━━ Source material ━━

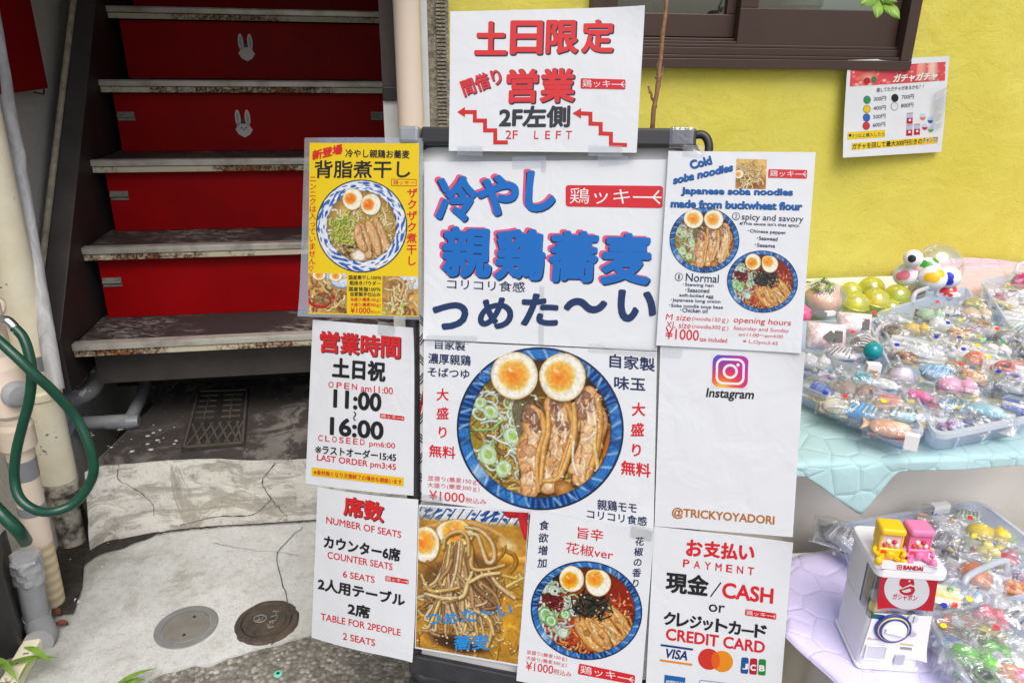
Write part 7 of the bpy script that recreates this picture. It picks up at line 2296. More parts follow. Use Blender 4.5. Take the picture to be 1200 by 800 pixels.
# box with the raised handle
spec = [
 ('clear packet of a brown and gold ring of beads behind the pink pouches', 1046, 391, 'coil', [(120, 84, 50), (230, 200, 120), BKK], .075, .055, None, None),
 ('clear packet with a rolled white leaflet and yellow dot near the yellow capsules', 1052, 377, 'bottle', [WHT, SIL, (220, 220, 226)], .08, .045, None, 'yellow'),
 ('white leaflet packet with faint grey lines, left of the two leaflets', 1068, 404, None, [], .085, .055, (WHT, (190, 194, 204), (214, 216, 222)), None),
 ('white leaflet packet printed with blue grey rows, right of the two leaflets', 1085, 412, None, [], .085, .055, (WHT, (150, 160, 186), (200, 204, 214)), None),
 ('clear packet of a pale green frog shape on dark foil', 1091, 372, 'animal', [(170, 206, 170), (220, 230, 220), BKK], .075, .05, (BKK, (90, 92, 98), GRY), None),
 ('clear packet with a shiny pearl white ball', 1101, 385, 'ball', [(232, 234, 236), SIL, WHT], .07, .06, None, None),
 ('clear packet holding a tan bread roll toy', 1124, 392, 'food', [(222, 176, 112), (240, 210, 160), (200, 140, 80)], .07, .05, None, 'blue'),
 ('clear packet of a small purple and white toy with yellow dot', 1137, 388, 'figure', [(170, 90, 170), WHT, (206, 150, 200)], .065, .045, None, 'yellow'),
 ('clear packet of a beige dog face plush with two dark eyes', 1143, 372, 'animal', [(226, 196, 168), WHT, (60, 40, 36)], .075, .055, None, None),
 ('clear packet of an olive gold coin near the box rim', 1141, 358, 'shell', [(190, 180, 90), (214, 206, 130), (150, 140, 60)], .065, .045, None, None),
 ('silver foil packet with red dot beneath the raised handle', 1112, 366, 'cloth', [SIL, GRY, WHT], .075, .045, (SIL, GRY, WHT), 'red'),
 ('clear packet of a black and white badger toy', 1165, 395, 'animal', [(220, 220, 222), BKK, BKK], .07, .05, None, None),
 ('clear packet of a grey and black cat toy with red dot', 1184, 398, 'animal', [(140, 140, 146), BKK, WHT], .07, .05, None, 'red'),
 ('white packet with blue dot in the middle of the box', 1113, 408, 'charms', [WHT, SIL, (200, 170, 150)], .07, .045, (WHT, SIL, GRY), 'blue'),
 ('silver packet of tiny grey links with blue dot', 1096, 398, 'coil', [SIL, GRY, WHT], .07, .045, None, 'blue'),
 ('silver packet of a cream toy with two dots on its bag', 1138, 408, 'food', [(230, 222, 200), WHT, (190, 170, 140)], .07, .045, None, 'blue'),
 ('clear packet of a white rabbit shape with green dot', 1166, 413, 'animal', [WHT, (236, 200, 200), BKK], .07, .045, None, 'mint'),
 ('clear packet of a dark grey toy with deep green dot', 1192, 414, 'cloth', [(90, 92, 98), GRY, BKK], .07, .045, None, 'green'),
 ('clear packet of a red and olive fruit toy', 1121, 431, 'food', [(150, 120, 80), (214, 70, 60), (120, 140, 70)], .07, .045, None, None),
 ('clear packet of an orange red ball on a white card', 1142, 424, 'ball', [(226, 110, 80), (240, 170, 140), WHT], .065, .045, (WHT, SIL, GRY), 'blue'),
 ('white packet printed with a red lace pattern', 1176, 435, 'coil', [(220, 60, 70), WHT, (236, 150, 150)], .075, .055, (WHT, (236, 200, 200), SIL), 'yellow'),
 ('white packet with a red flower at the box edge', 1199, 434, 'flower', [(226, 60, 66), (240, 120, 110), (60, 120, 60)], .07, .05, (WHT, SIL, GRY), None),
 ('clear packet of a small figure in green lying on its back', 1156, 448, 'figure', [(70, 140, 80), (52, 70, 120), (120, 180, 80)], .08, .045, None, 'blue'),
 ('clear packet of a pale sky blue cloth toy beside the divider', 1098, 438, 'cloth', [(140, 196, 236), (180, 220, 244), (110, 170, 226)], .075, .055, None, None),
 ('clear packet of a soft pink plush with tiny eyes', 1121, 456, 'animal', [(238, 170, 200), (246, 206, 222), (90, 60, 90)], .095, .055, None, None),
 ('clear packet of a blue and white striped toy by the front rim', 1120, 478, 'cloth', [(70, 160, 206), (220, 236, 244), (40, 110, 160)], .095, .055, None, None),
 ('clear packet of a light aqua toy at the front right of the box', 1154, 484, 'fish', [(150, 210, 230), (200, 232, 240), (110, 180, 210)], .09, .055, None, None),
 ('clear packet of a dull grey toy with blue dot by the far right rim', 1186, 455, 'cloth', [(190, 194, 200), SIL, (120, 122, 128)], .08, .05, None, 'blue'),
]
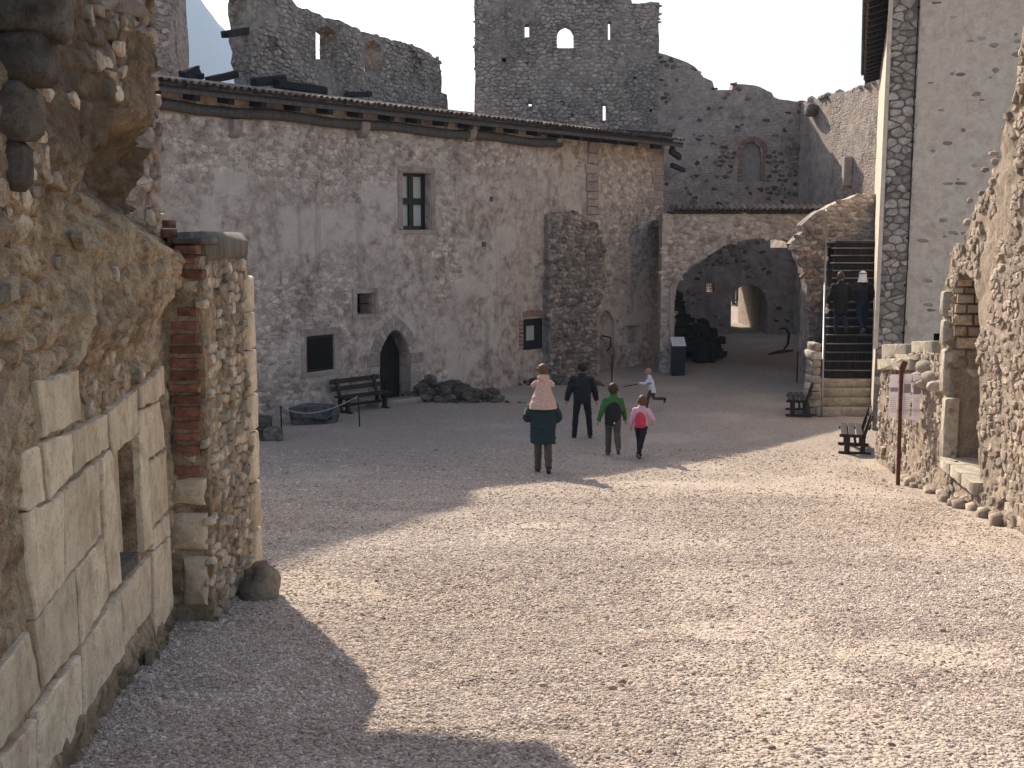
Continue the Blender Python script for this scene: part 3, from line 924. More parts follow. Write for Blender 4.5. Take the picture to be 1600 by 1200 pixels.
def left_disp(S, Z):
    S = np.asarray(S, float); Z = np.asarray(Z, float)
    ash = soft(S, Z, ASH_PX, LW, .05)
    h = .09 * fbm(S * 1.3, Z * 1.3, 4.0, 5, .55) + .045 * fbm(S * 6, Z * 6, 1.0, 5, .62) - .06 * np.abs(fbm(S * 3.5, Z * 2.2, 11.0, 5)) + .014 * fbm(S * 22, Z * 18, 4.0, 3, .7) - .03 * sstep(.25, .5, fbm(S * 9, Z * 5, 14.0, 3))
    d1, d2, r = worley(S + .05 * fbm(S * 8, Z * 8), Z, .20, .13, 3)
    stones = sstep(.04, .30, d2 - d1) * (.012 + .03 * r)
    h = h + stones * sstep(-.25, .15, fbm(S * 1.6, Z * 1.6, 8.0, 3))
    h = h * (1 - ash) + ash * (-.012 + .006 * fbm(S * 9, Z * 9, 2.0, 3))
    cav = soft(S, Z, CAV_PX, LW, .20)
    d1, d2, r = worley(S, Z, .30, .24, 9)
    h = h - cav * (.33 - .07 * sstep(.05, .5, d2 - d1) * r - .16 * fbm(S * 4, Z * 4, 6.0, 5, .6))
    led = soft(S, Z, [(120, 330), (165, 325), (205, 350), (262, 390), (262, 450), (200, 520), (110, 560), (100, 450)], LW, .14)
    h = h + led * (.13 + .05 * fbm(S * 3, Z * 3, 2.2, 4))
    up = soft(S, Z, [(90, 130), (150, 20), (240, 20), (245, 225), (165, 215), (130, 260), (95, 300)], LW, .12)
    h = h + up * .07
    rb = soft(S, Z, [(-80, 650), (20, 640), (20, 900), (0, 1040), (-80, 1100)], LW, .1)
    h = h + rb * .05
    win = soft(S, Z, WIN_PX, LW, .012)
    h = h - win * .34
    base = gz(-2.3, 4.95 + .99 * S) + .10
    h = h + .05 * (1 - sstep(0, .22, Z - base)) * (1 + fbm(S * 5, Z * 5, 3.0, 3))
    return h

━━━

> **Task requirements**: Gather up the lines containing the word "script" from these records and copy them.

> **Reply to the task**:
Write part 7 of the bpy script that recreates this picture. It picks up at line 2296. More parts follow. Use Blender 4.5. Take the picture to be 1200 by 800 pixels.
Continue the Blender Python script for this scene: part 3, from line 924. More parts follow. Write for Blender 4.5. Take the picture to be 1600 by 1200 pixels.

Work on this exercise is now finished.